La dynamique du projet est également entamée par la difficulté de mobiliser des ressources humaines : motivation, compétence et formation ne sont pas toujours au rendez-vous. Aussi, dans un premier temps par exemple, des forestiers, plus habitués à guider des chasseurs, sont mobilisés pour guider des groupes avec des fortunes diverses. Il faut se rendre à l’évidence : il vaut mieux faire appel aux scientifiques de la réserve.
Les relations entre les personnels impliqués dans le projet et les autres posent également problème. Une réserve de type soviétique est un « petit » monde. Chacun se connaît et tout se sait. Les pourboires versés par les écotouristes génèrent jalousies et rancœurs. De nombreux voyageurs offriront également des objets utiles et certains voyagistes feront don à la réserve de matériels tels que longue-vue, jumelles, skis, gants et ouvrages naturalistes.
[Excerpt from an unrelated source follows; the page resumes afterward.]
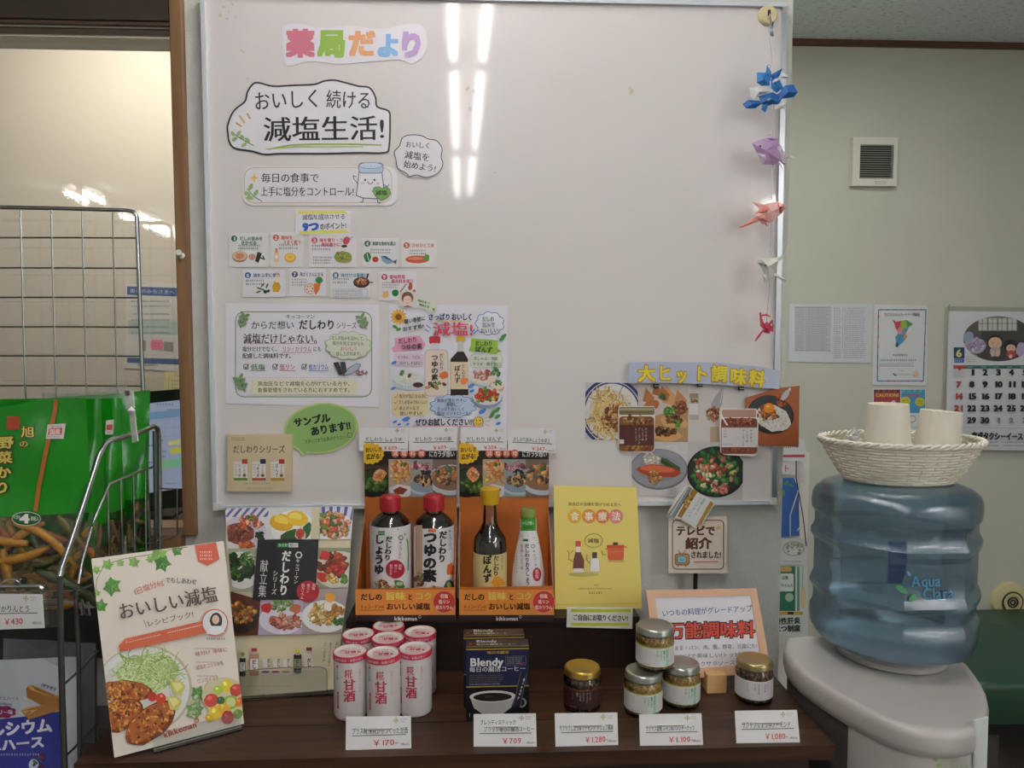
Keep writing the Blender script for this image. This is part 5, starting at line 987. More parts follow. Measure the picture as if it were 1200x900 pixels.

Depuis 20 ans, sept directeurs se sont succédé à Berezinsky. Chaque fois, il a fallu convaincre de l’intérêt de poursuivre l’expérience. Même si certains ont compris le sens de cette activité, leur décision a toujours été sous le contrôle du département des affaires de la présidence, l’autorité de tutelle de la réserve.
Enfin, il y a eu de nombreux débats pour faire comprendre à Berezinsky que les écotouristes préfèrent loger dans une datcha rustique en bois que dans un hôtel de type soviétique qui, même rénové, n’est pas très convivial.

Déclin. Ces dernières années, l’écotourisme a décliné. Berezinsky ne reçoit plus que des visiteurs ponctuels d’ailleurs plus aucun voyagiste ne met cette destination à son programme. En effet, la réserve n’a pas entretenu les contacts qu’il fallait avec les voyagistes et n’a pas su se conforter face aux facteurs de fragilité décrits précédemment. Le manque d’intérêt de la part des autorités de tutelle pour cette forme de tourisme doux est évident. Elles ont préféré faire des investissements lourds dans le but de développer un tourisme classique avec un hôtel rénové mais sans cachet, des cabanons en bois standardisés autour d’une mare artificielle et un zoo installé en forêt pour un public urbain qui ne veut pas salir ses chaussures. Le public visé vient des villes voisines et de la capitale pour passer un week-end, se promener le long d’un sentier pédagogique, pêcher, faire des barbecues et boire sans limite.
Pendant ce temps, le tourisme de chasse, lui, continue. •

1. Initié sous l’égide de l’Unesco, au sein du réseau Euromab.